• The problem: Please copy all the lines that follow, word for word.

# # # #

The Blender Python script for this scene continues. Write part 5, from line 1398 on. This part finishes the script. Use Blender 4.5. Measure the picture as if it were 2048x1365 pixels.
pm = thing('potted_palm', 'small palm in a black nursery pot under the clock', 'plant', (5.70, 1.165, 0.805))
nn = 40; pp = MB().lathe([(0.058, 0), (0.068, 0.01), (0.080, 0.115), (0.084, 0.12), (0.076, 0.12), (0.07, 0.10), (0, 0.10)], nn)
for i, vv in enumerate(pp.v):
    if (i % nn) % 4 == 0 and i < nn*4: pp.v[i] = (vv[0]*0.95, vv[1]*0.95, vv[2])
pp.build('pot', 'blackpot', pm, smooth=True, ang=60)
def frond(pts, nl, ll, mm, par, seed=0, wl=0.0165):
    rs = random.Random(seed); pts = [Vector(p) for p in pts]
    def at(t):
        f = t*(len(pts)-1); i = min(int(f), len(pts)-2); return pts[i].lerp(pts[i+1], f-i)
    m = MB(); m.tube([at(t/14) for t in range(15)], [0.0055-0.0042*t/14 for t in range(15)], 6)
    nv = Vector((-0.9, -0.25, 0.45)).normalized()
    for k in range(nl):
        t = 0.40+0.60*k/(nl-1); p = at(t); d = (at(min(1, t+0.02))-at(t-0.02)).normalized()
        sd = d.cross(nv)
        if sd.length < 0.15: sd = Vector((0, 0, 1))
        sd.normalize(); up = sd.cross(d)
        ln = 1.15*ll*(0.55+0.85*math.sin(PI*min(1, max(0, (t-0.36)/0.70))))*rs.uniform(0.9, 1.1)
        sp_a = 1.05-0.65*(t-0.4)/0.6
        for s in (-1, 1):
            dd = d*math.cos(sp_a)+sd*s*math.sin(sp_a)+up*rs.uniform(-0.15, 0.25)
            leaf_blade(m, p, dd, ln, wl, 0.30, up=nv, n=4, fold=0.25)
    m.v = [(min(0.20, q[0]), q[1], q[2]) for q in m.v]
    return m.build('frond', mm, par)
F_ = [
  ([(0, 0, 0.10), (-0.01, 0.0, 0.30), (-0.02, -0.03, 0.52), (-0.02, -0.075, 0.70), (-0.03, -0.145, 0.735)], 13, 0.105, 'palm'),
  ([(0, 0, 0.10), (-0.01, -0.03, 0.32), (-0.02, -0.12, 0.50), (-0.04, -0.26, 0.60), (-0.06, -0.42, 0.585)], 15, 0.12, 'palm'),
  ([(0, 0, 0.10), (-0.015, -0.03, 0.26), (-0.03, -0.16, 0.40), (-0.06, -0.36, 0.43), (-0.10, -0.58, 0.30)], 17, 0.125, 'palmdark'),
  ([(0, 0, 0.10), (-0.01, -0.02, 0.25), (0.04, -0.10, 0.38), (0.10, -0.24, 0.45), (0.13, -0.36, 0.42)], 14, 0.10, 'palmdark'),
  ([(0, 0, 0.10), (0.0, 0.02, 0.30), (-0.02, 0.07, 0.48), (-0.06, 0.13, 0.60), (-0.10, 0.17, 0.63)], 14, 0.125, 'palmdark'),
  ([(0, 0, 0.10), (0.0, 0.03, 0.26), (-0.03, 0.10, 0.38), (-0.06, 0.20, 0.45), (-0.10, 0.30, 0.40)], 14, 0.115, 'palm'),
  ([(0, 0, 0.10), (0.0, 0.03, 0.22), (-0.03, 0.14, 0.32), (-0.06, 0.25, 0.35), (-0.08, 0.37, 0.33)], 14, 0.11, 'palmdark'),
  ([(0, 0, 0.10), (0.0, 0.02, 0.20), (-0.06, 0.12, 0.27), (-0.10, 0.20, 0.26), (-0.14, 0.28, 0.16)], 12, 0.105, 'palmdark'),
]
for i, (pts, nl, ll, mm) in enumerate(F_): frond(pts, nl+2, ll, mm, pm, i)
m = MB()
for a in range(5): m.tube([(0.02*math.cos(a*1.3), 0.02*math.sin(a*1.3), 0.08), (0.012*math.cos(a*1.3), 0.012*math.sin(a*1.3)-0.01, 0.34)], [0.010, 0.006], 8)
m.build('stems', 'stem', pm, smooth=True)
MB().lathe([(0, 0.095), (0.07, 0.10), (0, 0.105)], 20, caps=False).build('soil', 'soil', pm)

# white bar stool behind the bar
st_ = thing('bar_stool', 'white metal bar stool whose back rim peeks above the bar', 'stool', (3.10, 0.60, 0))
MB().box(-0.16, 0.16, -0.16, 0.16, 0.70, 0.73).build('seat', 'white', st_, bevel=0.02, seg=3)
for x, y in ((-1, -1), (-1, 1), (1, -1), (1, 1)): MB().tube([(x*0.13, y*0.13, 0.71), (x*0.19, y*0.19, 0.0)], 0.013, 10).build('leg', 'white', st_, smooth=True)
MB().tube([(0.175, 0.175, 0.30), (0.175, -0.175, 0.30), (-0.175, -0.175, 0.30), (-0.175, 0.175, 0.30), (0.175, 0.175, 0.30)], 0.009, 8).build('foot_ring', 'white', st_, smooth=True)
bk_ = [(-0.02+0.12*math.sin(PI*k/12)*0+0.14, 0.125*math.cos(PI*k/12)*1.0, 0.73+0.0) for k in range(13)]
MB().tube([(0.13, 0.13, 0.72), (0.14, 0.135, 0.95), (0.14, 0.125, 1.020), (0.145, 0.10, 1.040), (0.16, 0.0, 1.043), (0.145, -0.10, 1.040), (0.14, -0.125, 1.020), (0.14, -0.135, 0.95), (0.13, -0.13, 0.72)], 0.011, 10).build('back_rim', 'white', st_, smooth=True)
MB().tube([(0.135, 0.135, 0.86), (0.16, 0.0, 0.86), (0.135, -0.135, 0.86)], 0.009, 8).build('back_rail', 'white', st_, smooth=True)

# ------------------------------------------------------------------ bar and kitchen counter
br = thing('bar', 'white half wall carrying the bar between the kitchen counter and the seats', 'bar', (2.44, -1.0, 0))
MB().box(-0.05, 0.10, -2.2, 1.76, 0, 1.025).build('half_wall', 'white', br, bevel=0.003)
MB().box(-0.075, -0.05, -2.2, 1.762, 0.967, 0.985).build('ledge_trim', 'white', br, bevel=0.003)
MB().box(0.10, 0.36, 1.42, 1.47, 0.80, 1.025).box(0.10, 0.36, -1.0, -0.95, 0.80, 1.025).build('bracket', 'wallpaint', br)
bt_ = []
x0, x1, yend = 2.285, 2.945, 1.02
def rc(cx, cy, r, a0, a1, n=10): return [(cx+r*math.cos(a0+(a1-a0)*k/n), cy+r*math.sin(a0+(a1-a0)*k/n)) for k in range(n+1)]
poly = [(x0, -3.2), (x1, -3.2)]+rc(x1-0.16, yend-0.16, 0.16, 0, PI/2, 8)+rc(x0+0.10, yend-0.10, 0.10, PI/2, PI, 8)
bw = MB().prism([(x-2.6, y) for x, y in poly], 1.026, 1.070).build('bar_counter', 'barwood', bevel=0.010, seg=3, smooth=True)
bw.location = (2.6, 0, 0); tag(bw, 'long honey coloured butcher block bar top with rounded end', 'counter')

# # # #

• Solved exercise:
The Blender Python script for this scene continues. Write part 5, from line 1398 on. This part finishes the script. Use Blender 4.5. Measure the picture as if it were 2048x1365 pixels.
pm = thing('potted_palm', 'small palm in a black nursery pot under the clock', 'plant', (5.70, 1.165, 0.805))
nn = 40; pp = MB().lathe([(0.058, 0), (0.068, 0.01), (0.080, 0.115), (0.084, 0.12), (0.076, 0.12), (0.07, 0.10), (0, 0.10)], nn)
for i, vv in enumerate(pp.v):
    if (i % nn) % 4 == 0 and i < nn*4: pp.v[i] = (vv[0]*0.95, vv[1]*0.95, vv[2])
pp.build('pot', 'blackpot', pm, smooth=True, ang=60)
def frond(pts, nl, ll, mm, par, seed=0, wl=0.0165):
    rs = random.Random(seed); pts = [Vector(p) for p in pts]
    def at(t):
        f = t*(len(pts)-1); i = min(int(f), len(pts)-2); return pts[i].lerp(pts[i+1], f-i)
    m = MB(); m.tube([at(t/14) for t in range(15)], [0.0055-0.0042*t/14 for t in range(15)], 6)
    nv = Vector((-0.9, -0.25, 0.45)).normalized()
    for k in range(nl):
        t = 0.40+0.60*k/(nl-1); p = at(t); d = (at(min(1, t+0.02))-at(t-0.02)).normalized()
        sd = d.cross(nv)
        if sd.length < 0.15: sd = Vector((0, 0, 1))
        sd.normalize(); up = sd.cross(d)
        ln = 1.15*ll*(0.55+0.85*math.sin(PI*min(1, max(0, (t-0.36)/0.70))))*rs.uniform(0.9, 1.1)
        sp_a = 1.05-0.65*(t-0.4)/0.6
        for s in (-1, 1):
            dd = d*math.cos(sp_a)+sd*s*math.sin(sp_a)+up*rs.uniform(-0.15, 0.25)
            leaf_blade(m, p, dd, ln, wl, 0.30, up=nv, n=4, fold=0.25)
    m.v = [(min(0.20, q[0]), q[1], q[2]) for q in m.v]
    return m.build('frond', mm, par)
F_ = [
  ([(0, 0, 0.10), (-0.01, 0.0, 0.30), (-0.02, -0.03, 0.52), (-0.02, -0.075, 0.70), (-0.03, -0.145, 0.735)], 13, 0.105, 'palm'),
  ([(0, 0, 0.10), (-0.01, -0.03, 0.32), (-0.02, -0.12, 0.50), (-0.04, -0.26, 0.60), (-0.06, -0.42, 0.585)], 15, 0.12, 'palm'),
  ([(0, 0, 0.10), (-0.015, -0.03, 0.26), (-0.03, -0.16, 0.40), (-0.06, -0.36, 0.43), (-0.10, -0.58, 0.30)], 17, 0.125, 'palmdark'),
  ([(0, 0, 0.10), (-0.01, -0.02, 0.25), (0.04, -0.10, 0.38), (0.10, -0.24, 0.45), (0.13, -0.36, 0.42)], 14, 0.10, 'palmdark'),
  ([(0, 0, 0.10), (0.0, 0.02, 0.30), (-0.02, 0.07, 0.48), (-0.06, 0.13, 0.60), (-0.10, 0.17, 0.63)], 14, 0.125, 'palmdark'),
  ([(0, 0, 0.10), (0.0, 0.03, 0.26), (-0.03, 0.10, 0.38), (-0.06, 0.20, 0.45), (-0.10, 0.30, 0.40)], 14, 0.115, 'palm'),
  ([(0, 0, 0.10), (0.0, 0.03, 0.22), (-0.03, 0.14, 0.32), (-0.06, 0.25, 0.35), (-0.08, 0.37, 0.33)], 14, 0.11, 'palmdark'),
  ([(0, 0, 0.10), (0.0, 0.02, 0.20), (-0.06, 0.12, 0.27), (-0.10, 0.20, 0.26), (-0.14, 0.28, 0.16)], 12, 0.105, 'palmdark'),
]
for i, (pts, nl, ll, mm) in enumerate(F_): frond(pts, nl+2, ll, mm, pm, i)
m = MB()
for a in range(5): m.tube([(0.02*math.cos(a*1.3), 0.02*math.sin(a*1.3), 0.08), (0.012*math.cos(a*1.3), 0.012*math.sin(a*1.3)-0.01, 0.34)], [0.010, 0.006], 8)
m.build('stems', 'stem', pm, smooth=True)
MB().lathe([(0, 0.095), (0.07, 0.10), (0, 0.105)], 20, caps=False).build('soil', 'soil', pm)

# white bar stool behind the bar
st_ = thing('bar_stool', 'white metal bar stool whose back rim peeks above the bar', 'stool', (3.10, 0.60, 0))
MB().box(-0.16, 0.16, -0.16, 0.16, 0.70, 0.73).build('seat', 'white', st_, bevel=0.02, seg=3)
for x, y in ((-1, -1), (-1, 1), (1, -1), (1, 1)): MB().tube([(x*0.13, y*0.13, 0.71), (x*0.19, y*0.19, 0.0)], 0.013, 10).build('leg', 'white', st_, smooth=True)
MB().tube([(0.175, 0.175, 0.30), (0.175, -0.175, 0.30), (-0.175, -0.175, 0.30), (-0.175, 0.175, 0.30), (0.175, 0.175, 0.30)], 0.009, 8).build('foot_ring', 'white', st_, smooth=True)
bk_ = [(-0.02+0.12*math.sin(PI*k/12)*0+0.14, 0.125*math.cos(PI*k/12)*1.0, 0.73+0.0) for k in range(13)]
MB().tube([(0.13, 0.13, 0.72), (0.14, 0.135, 0.95), (0.14, 0.125, 1.020), (0.145, 0.10, 1.040), (0.16, 0.0, 1.043), (0.145, -0.10, 1.040), (0.14, -0.125, 1.020), (0.14, -0.135, 0.95), (0.13, -0.13, 0.72)], 0.011, 10).build('back_rim', 'white', st_, smooth=True)
MB().tube([(0.135, 0.135, 0.86), (0.16, 0.0, 0.86), (0.135, -0.135, 0.86)], 0.009, 8).build('back_rail', 'white', st_, smooth=True)

# ------------------------------------------------------------------ bar and kitchen counter
br = thing('bar', 'white half wall carrying the bar between the kitchen counter and the seats', 'bar', (2.44, -1.0, 0))
MB().box(-0.05, 0.10, -2.2, 1.76, 0, 1.025).build('half_wall', 'white', br, bevel=0.003)
MB().box(-0.075, -0.05, -2.2, 1.762, 0.967, 0.985).build('ledge_trim', 'white', br, bevel=0.003)
MB().box(0.10, 0.36, 1.42, 1.47, 0.80, 1.025).box(0.10, 0.36, -1.0, -0.95, 0.80, 1.025).build('bracket', 'wallpaint', br)
bt_ = []
x0, x1, yend = 2.285, 2.945, 1.02
def rc(cx, cy, r, a0, a1, n=10): return [(cx+r*math.cos(a0+(a1-a0)*k/n), cy+r*math.sin(a0+(a1-a0)*k/n)) for k in range(n+1)]
poly = [(x0, -3.2), (x1, -3.2)]+rc(x1-0.16, yend-0.16, 0.16, 0, PI/2, 8)+rc(x0+0.10, yend-0.10, 0.10, PI/2, PI, 8)
bw = MB().prism([(x-2.6, y) for x, y in poly], 1.026, 1.070).build('bar_counter', 'barwood', bevel=0.010, seg=3, smooth=True)
bw.location = (2.6, 0, 0); tag(bw, 'long honey coloured butcher block bar top with rounded end', 'counter')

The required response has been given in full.